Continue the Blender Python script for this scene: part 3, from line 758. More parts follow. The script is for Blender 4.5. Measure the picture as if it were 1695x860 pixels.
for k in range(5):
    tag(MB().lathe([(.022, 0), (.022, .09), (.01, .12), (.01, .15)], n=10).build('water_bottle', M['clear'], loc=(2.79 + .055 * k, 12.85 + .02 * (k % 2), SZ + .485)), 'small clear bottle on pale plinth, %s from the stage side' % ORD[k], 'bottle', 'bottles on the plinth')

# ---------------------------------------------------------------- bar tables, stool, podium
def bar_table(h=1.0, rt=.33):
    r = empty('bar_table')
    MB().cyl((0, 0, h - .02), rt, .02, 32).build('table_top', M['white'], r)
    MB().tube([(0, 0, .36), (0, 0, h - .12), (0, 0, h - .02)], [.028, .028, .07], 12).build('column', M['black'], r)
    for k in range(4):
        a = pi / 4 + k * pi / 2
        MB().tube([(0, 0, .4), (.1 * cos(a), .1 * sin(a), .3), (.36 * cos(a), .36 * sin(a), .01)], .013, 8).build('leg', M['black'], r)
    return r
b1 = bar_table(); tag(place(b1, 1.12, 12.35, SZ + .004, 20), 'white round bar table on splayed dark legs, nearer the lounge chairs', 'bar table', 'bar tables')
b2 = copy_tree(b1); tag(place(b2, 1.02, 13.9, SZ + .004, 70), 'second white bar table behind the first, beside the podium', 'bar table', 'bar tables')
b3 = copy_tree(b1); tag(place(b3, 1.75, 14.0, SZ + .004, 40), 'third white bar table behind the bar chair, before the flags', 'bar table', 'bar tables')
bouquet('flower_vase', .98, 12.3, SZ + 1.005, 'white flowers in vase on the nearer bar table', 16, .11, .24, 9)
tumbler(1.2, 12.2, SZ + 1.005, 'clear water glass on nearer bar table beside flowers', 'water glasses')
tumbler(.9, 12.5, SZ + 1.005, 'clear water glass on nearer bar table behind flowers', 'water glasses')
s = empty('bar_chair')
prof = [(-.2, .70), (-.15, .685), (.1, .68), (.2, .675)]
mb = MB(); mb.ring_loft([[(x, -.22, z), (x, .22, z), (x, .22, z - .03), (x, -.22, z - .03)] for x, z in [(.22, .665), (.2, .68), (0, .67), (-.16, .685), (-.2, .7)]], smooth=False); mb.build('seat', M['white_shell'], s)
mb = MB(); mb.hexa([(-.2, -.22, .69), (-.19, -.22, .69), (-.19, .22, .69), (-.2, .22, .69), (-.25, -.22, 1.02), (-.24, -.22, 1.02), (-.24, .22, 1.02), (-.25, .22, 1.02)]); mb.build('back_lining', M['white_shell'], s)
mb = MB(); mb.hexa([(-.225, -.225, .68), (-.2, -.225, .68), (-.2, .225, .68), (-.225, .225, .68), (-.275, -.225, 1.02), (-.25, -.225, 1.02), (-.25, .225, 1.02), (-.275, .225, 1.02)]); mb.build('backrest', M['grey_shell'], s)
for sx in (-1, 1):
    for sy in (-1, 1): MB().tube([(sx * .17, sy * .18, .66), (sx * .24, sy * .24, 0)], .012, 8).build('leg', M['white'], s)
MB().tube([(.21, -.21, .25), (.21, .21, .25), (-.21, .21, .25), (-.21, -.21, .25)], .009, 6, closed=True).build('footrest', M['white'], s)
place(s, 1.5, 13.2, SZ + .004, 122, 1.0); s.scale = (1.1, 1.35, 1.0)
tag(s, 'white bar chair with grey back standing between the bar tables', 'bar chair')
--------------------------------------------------
*AIM OF THE EXERCISE*
Lines from the start of the material above through the line containing "on the plinth')" are to be duplicated exactly, and only those.

*RESPONSE BELOW*
Continue the Blender Python script for this scene: part 3, from line 758. More parts follow. The script is for Blender 4.5. Measure the picture as if it were 1695x860 pixels.
for k in range(5):
    tag(MB().lathe([(.022, 0), (.022, .09), (.01, .12), (.01, .15)], n=10).build('water_bottle', M['clear'], loc=(2.79 + .055 * k, 12.85 + .02 * (k % 2), SZ + .485)), 'small clear bottle on pale plinth, %s from the stage side' % ORD[k], 'bottle', 'bottles on the plinth')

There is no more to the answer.